> [OBJECTIVE]:
Output only the lines running from the line bearing "Write a Godot" through the line bearing "# The outlines", character for character.

> [INFORMATION PROVIDED]:
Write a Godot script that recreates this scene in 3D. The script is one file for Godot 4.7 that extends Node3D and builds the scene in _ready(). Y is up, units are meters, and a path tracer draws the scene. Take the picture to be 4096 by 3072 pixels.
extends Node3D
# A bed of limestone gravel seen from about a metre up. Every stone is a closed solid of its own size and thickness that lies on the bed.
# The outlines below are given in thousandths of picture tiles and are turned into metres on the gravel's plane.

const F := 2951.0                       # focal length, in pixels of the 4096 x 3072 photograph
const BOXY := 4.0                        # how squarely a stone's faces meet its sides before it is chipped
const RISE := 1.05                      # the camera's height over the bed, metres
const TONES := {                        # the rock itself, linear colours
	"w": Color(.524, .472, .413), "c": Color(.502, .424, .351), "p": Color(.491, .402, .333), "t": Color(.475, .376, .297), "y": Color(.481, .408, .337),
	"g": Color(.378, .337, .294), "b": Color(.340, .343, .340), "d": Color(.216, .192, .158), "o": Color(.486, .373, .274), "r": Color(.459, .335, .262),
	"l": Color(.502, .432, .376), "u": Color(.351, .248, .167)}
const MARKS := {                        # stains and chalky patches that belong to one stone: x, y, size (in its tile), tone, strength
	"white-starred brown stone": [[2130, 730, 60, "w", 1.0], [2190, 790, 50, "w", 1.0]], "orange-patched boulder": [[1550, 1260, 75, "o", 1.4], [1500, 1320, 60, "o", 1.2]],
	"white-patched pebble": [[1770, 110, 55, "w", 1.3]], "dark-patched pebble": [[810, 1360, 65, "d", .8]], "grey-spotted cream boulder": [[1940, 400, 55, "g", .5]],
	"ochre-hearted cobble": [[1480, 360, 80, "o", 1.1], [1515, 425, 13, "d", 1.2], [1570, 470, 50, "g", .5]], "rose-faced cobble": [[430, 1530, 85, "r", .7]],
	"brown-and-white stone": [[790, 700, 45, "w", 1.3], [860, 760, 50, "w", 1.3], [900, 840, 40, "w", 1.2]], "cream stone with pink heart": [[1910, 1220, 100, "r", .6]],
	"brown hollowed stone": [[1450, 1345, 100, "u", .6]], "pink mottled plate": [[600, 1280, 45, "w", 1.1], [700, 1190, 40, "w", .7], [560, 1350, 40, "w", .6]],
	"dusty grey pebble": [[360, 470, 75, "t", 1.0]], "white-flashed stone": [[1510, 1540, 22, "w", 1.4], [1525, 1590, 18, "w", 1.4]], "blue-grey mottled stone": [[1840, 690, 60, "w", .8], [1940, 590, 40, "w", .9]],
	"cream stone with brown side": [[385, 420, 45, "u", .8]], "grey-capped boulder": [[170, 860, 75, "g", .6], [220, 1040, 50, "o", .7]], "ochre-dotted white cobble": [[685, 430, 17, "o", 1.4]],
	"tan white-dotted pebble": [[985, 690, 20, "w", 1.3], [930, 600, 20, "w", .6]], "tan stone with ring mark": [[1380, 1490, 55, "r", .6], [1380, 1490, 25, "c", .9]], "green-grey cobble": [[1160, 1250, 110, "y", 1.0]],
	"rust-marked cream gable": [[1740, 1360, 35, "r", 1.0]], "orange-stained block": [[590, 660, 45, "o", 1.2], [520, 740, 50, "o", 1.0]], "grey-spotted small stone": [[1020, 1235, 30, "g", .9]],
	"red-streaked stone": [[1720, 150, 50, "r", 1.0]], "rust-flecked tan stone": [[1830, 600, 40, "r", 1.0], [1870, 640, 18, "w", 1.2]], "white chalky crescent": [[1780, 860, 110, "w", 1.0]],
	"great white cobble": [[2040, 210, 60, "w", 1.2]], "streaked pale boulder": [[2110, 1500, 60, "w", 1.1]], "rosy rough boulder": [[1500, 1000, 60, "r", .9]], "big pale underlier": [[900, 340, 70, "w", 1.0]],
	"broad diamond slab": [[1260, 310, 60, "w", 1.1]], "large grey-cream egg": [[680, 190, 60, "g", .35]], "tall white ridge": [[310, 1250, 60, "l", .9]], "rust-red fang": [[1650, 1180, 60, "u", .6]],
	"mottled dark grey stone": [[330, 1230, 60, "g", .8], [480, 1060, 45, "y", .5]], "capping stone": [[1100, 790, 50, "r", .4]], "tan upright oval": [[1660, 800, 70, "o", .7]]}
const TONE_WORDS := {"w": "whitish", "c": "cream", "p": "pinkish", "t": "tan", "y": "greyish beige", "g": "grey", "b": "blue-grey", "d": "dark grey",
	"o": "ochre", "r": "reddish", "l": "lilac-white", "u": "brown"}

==

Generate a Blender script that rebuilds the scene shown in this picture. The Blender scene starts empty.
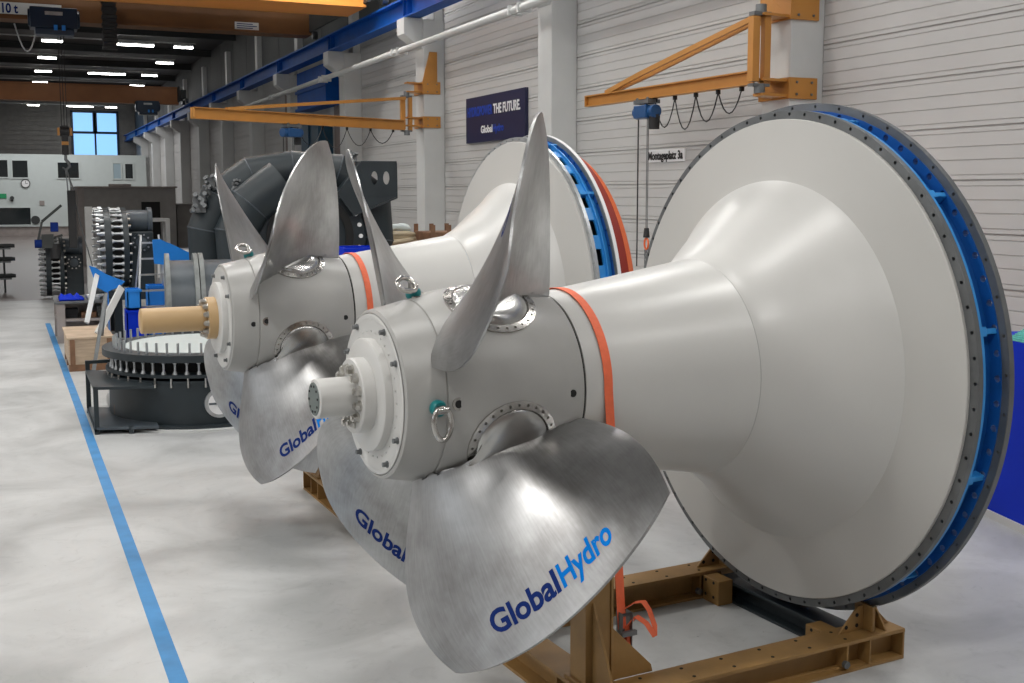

> [CORRECT ANSWER]:
Write a Godot script that recreates this scene in 3D. The script is one file for Godot 4.7 that extends Node3D and builds the scene in _ready(). Y is up, units are meters, and a path tracer draws the scene. Take the picture to be 4096 by 3072 pixels.
extends Node3D
# A bed of limestone gravel seen from about a metre up. Every stone is a closed solid of its own size and thickness that lies on the bed.
# The outlines below are given in thousandths of picture tiles and are turned into metres on the gravel's plane.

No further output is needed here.